# [Instructions for the task]
From the listing that follows, extract every line and set it down unaltered.

━━━━━━━━

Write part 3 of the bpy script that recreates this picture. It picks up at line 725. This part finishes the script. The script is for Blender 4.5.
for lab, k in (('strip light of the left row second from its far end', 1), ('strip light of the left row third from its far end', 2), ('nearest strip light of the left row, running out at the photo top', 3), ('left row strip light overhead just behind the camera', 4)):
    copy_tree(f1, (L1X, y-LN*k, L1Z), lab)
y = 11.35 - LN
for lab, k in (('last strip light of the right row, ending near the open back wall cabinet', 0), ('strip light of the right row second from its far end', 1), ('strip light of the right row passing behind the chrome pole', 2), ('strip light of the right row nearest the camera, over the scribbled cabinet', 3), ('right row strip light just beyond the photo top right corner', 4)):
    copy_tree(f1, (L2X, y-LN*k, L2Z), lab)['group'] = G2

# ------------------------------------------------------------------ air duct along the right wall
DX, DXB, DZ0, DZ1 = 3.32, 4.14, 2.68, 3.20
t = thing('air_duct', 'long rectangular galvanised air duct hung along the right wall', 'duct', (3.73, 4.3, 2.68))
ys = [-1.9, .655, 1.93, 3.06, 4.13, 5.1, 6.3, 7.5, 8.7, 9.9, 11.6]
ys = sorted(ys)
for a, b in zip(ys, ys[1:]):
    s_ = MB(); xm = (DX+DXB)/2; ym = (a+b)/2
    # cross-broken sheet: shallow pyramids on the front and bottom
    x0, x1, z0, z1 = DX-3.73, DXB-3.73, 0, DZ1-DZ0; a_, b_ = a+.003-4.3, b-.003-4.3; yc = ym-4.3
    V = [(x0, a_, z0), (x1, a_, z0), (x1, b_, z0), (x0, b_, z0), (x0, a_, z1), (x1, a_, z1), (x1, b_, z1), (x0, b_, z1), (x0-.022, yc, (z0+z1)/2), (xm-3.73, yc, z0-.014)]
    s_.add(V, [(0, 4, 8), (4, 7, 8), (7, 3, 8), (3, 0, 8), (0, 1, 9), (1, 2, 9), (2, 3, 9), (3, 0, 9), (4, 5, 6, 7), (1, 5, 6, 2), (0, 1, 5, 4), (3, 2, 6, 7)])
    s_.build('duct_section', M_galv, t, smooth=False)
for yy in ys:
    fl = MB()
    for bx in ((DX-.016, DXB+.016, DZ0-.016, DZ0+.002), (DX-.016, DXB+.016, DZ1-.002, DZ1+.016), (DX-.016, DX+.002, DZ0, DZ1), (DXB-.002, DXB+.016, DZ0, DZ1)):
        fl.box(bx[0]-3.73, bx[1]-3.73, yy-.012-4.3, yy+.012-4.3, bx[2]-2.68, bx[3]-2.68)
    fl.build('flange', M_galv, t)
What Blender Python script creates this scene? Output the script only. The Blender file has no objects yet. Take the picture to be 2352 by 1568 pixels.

━━━━━━━━

# [Exercise response]
Write part 3 of the bpy script that recreates this picture. It picks up at line 725. This part finishes the script. The script is for Blender 4.5.
for lab, k in (('strip light of the left row second from its far end', 1), ('strip light of the left row third from its far end', 2), ('nearest strip light of the left row, running out at the photo top', 3), ('left row strip light overhead just behind the camera', 4)):
    copy_tree(f1, (L1X, y-LN*k, L1Z), lab)
y = 11.35 - LN
for lab, k in (('last strip light of the right row, ending near the open back wall cabinet', 0), ('strip light of the right row second from its far end', 1), ('strip light of the right row passing behind the chrome pole', 2), ('strip light of the right row nearest the camera, over the scribbled cabinet', 3), ('right row strip light just beyond the photo top right corner', 4)):
    copy_tree(f1, (L2X, y-LN*k, L2Z), lab)['group'] = G2

# ------------------------------------------------------------------ air duct along the right wall
DX, DXB, DZ0, DZ1 = 3.32, 4.14, 2.68, 3.20
t = thing('air_duct', 'long rectangular galvanised air duct hung along the right wall', 'duct', (3.73, 4.3, 2.68))
ys = [-1.9, .655, 1.93, 3.06, 4.13, 5.1, 6.3, 7.5, 8.7, 9.9, 11.6]
ys = sorted(ys)
for a, b in zip(ys, ys[1:]):
    s_ = MB(); xm = (DX+DXB)/2; ym = (a+b)/2
    # cross-broken sheet: shallow pyramids on the front and bottom
    x0, x1, z0, z1 = DX-3.73, DXB-3.73, 0, DZ1-DZ0; a_, b_ = a+.003-4.3, b-.003-4.3; yc = ym-4.3
    V = [(x0, a_, z0), (x1, a_, z0), (x1, b_, z0), (x0, b_, z0), (x0, a_, z1), (x1, a_, z1), (x1, b_, z1), (x0, b_, z1), (x0-.022, yc, (z0+z1)/2), (xm-3.73, yc, z0-.014)]
    s_.add(V, [(0, 4, 8), (4, 7, 8), (7, 3, 8), (3, 0, 8), (0, 1, 9), (1, 2, 9), (2, 3, 9), (3, 0, 9), (4, 5, 6, 7), (1, 5, 6, 2), (0, 1, 5, 4), (3, 2, 6, 7)])
    s_.build('duct_section', M_galv, t, smooth=False)
for yy in ys:
    fl = MB()
    for bx in ((DX-.016, DXB+.016, DZ0-.016, DZ0+.002), (DX-.016, DXB+.016, DZ1-.002, DZ1+.016), (DX-.016, DX+.002, DZ0, DZ1), (DXB-.002, DXB+.016, DZ0, DZ1)):
        fl.box(bx[0]-3.73, bx[1]-3.73, yy-.012-4.3, yy+.012-4.3, bx[2]-2.68, bx[3]-2.68)
    fl.build('flange', M_galv, t)
What Blender Python script creates this scene? Output the script only. The Blender file has no objects yet. Take the picture to be 2352 by 1568 pixels.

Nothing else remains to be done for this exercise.